How important is Maths for Programming

one aspect the OP should consider is what area he/she wants to go into. Some areas pay a lot more than others. If you work for a investment bank, you should expect about 70k ~100k but you will need financial maths

In most cases you really won't.
I've spent the best part of the last 10 years developoing software in investment banks and, unless you're working as a quant, financial maths barely enters into things.
 
I'm only a hobbyist coder. I do know that if you start doing anything with 2D/3D collision detection you need A-level equivalent maths. There are lots of useful resources on the 'net tho, and nothing to stop you blatantly stealing their code :p

But it does help to be able to understand what's going on.
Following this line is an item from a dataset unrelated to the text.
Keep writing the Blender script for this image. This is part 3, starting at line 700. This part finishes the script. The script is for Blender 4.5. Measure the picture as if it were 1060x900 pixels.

No idea about business apps, but from what I've seen that's more about data storage, searching, etc, and working with massive SQL databases. I would imagine not very much maths required.
 
I'm only a hobbyist coder. I do know that if you start doing anything with 2D/3D collision detection you need A-level equivalent maths. There are lots of useful resources on the 'net tho, and nothing to stop you blatantly stealing their code :p

But it does help to be able to understand what's going on.

No idea about business apps, but from what I've seen that's more about data storage, searching, etc, and working with massive SQL databases. I would imagine not very much maths required.

You're correct. Barely any at all.
 
In most cases you really won't.
I've spent the best part of the last 10 years developoing software in investment banks and, unless you're working as a quant, financial maths barely enters into things.

yes your right, I should clarify. I mean a front office developer, or quant programmer but you need financial maths, good C++ / C# skills and to a lesser extent knowledge of the specific area (i.e. rates, credit, equities etc).